§ What you should do
All of the data that follows should be retyped exactly, please, except the pictures.

§ Information provided
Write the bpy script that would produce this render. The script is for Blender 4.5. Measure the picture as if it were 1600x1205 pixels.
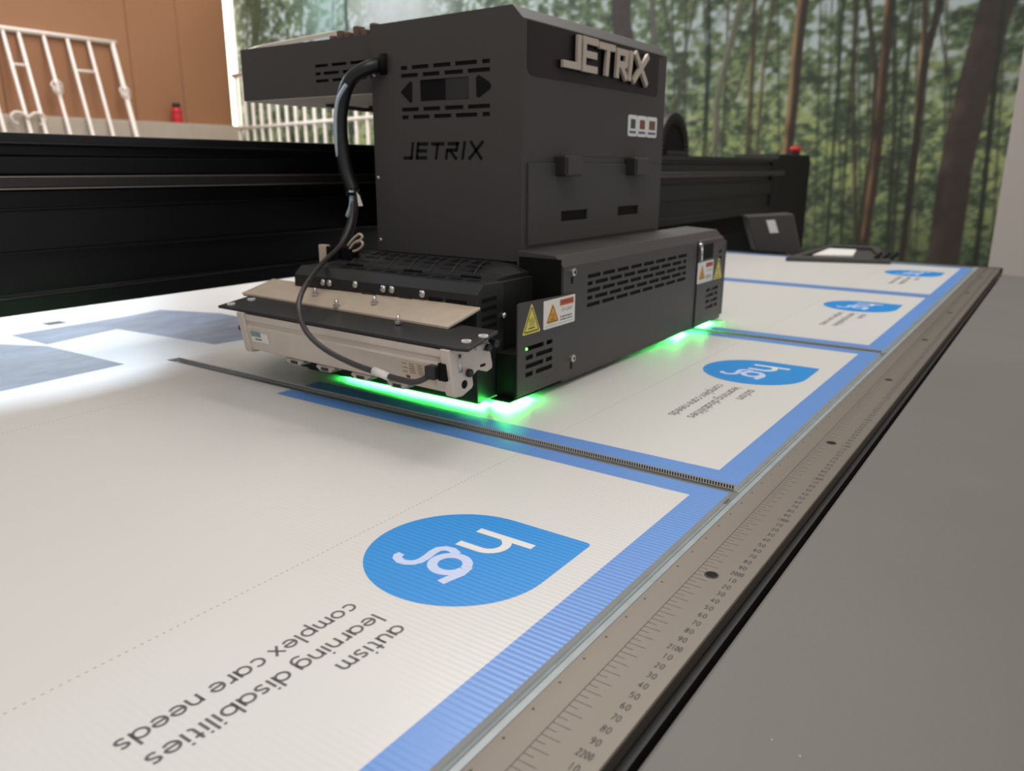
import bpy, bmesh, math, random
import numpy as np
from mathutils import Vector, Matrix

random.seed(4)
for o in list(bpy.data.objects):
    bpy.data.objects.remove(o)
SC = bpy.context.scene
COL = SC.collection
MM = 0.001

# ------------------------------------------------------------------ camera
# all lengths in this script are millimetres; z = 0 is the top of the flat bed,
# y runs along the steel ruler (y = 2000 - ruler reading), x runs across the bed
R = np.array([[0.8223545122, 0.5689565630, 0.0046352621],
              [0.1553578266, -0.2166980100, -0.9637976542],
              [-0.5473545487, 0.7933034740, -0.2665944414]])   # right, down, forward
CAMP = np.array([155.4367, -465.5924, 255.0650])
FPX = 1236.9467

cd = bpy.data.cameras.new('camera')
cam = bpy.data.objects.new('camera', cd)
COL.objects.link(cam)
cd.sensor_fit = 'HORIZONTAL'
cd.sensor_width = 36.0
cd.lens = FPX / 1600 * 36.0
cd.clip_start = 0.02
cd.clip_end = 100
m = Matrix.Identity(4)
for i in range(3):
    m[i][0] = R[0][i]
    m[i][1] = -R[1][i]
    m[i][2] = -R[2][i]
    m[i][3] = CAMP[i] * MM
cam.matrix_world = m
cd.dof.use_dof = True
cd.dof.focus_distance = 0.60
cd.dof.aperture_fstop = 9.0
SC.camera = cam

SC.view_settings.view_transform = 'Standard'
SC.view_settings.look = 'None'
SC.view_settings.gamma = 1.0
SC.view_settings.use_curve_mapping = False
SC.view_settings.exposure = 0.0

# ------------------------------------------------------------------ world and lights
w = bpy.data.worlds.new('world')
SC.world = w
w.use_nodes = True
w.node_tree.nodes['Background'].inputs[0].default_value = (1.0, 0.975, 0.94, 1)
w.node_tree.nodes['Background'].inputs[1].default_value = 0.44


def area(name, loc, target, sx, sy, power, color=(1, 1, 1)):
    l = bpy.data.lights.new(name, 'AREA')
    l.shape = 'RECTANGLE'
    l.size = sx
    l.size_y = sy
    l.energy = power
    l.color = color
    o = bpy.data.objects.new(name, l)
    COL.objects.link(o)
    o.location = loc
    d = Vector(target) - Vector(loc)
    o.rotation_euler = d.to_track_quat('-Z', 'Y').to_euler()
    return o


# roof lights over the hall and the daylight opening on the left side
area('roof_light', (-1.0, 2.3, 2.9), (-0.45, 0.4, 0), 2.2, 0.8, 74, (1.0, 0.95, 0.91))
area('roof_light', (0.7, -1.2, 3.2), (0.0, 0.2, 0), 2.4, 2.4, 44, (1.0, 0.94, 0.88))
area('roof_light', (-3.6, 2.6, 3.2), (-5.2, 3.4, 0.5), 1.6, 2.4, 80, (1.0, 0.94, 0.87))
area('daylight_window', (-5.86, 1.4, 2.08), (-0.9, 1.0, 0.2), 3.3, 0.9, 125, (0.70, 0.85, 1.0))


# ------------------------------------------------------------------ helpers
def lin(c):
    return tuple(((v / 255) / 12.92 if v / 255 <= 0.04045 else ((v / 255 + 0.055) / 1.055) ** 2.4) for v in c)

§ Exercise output
Write the bpy script that would produce this render. The script is for Blender 4.5. Measure the picture as if it were 1600x1205 pixels.
import bpy, bmesh, math, random
import numpy as np
from mathutils import Vector, Matrix

random.seed(4)
for o in list(bpy.data.objects):
    bpy.data.objects.remove(o)
SC = bpy.context.scene
COL = SC.collection
MM = 0.001

# ------------------------------------------------------------------ camera
# all lengths in this script are millimetres; z = 0 is the top of the flat bed,
# y runs along the steel ruler (y = 2000 - ruler reading), x runs across the bed
R = np.array([[0.8223545122, 0.5689565630, 0.0046352621],
              [0.1553578266, -0.2166980100, -0.9637976542],
              [-0.5473545487, 0.7933034740, -0.2665944414]])   # right, down, forward
CAMP = np.array([155.4367, -465.5924, 255.0650])
FPX = 1236.9467

cd = bpy.data.cameras.new('camera')
cam = bpy.data.objects.new('camera', cd)
COL.objects.link(cam)
cd.sensor_fit = 'HORIZONTAL'
cd.sensor_width = 36.0
cd.lens = FPX / 1600 * 36.0
cd.clip_start = 0.02
cd.clip_end = 100
m = Matrix.Identity(4)
for i in range(3):
    m[i][0] = R[0][i]
    m[i][1] = -R[1][i]
    m[i][2] = -R[2][i]
    m[i][3] = CAMP[i] * MM
cam.matrix_world = m
cd.dof.use_dof = True
cd.dof.focus_distance = 0.60
cd.dof.aperture_fstop = 9.0
SC.camera = cam

SC.view_settings.view_transform = 'Standard'
SC.view_settings.look = 'None'
SC.view_settings.gamma = 1.0
SC.view_settings.use_curve_mapping = False
SC.view_settings.exposure = 0.0

# ------------------------------------------------------------------ world and lights
w = bpy.data.worlds.new('world')
SC.world = w
w.use_nodes = True
w.node_tree.nodes['Background'].inputs[0].default_value = (1.0, 0.975, 0.94, 1)
w.node_tree.nodes['Background'].inputs[1].default_value = 0.44


def area(name, loc, target, sx, sy, power, color=(1, 1, 1)):
    l = bpy.data.lights.new(name, 'AREA')
    l.shape = 'RECTANGLE'
    l.size = sx
    l.size_y = sy
    l.energy = power
    l.color = color
    o = bpy.data.objects.new(name, l)
    COL.objects.link(o)
    o.location = loc
    d = Vector(target) - Vector(loc)
    o.rotation_euler = d.to_track_quat('-Z', 'Y').to_euler()
    return o


# roof lights over the hall and the daylight opening on the left side
area('roof_light', (-1.0, 2.3, 2.9), (-0.45, 0.4, 0), 2.2, 0.8, 74, (1.0, 0.95, 0.91))
area('roof_light', (0.7, -1.2, 3.2), (0.0, 0.2, 0), 2.4, 2.4, 44, (1.0, 0.94, 0.88))
area('roof_light', (-3.6, 2.6, 3.2), (-5.2, 3.4, 0.5), 1.6, 2.4, 80, (1.0, 0.94, 0.87))
area('daylight_window', (-5.86, 1.4, 2.08), (-0.9, 1.0, 0.2), 3.3, 0.9, 125, (0.70, 0.85, 1.0))


# ------------------------------------------------------------------ helpers
def lin(c):
    return tuple(((v / 255) / 12.92 if v / 255 <= 0.04045 else ((v / 255 + 0.055) / 1.055) ** 2.4) for v in c)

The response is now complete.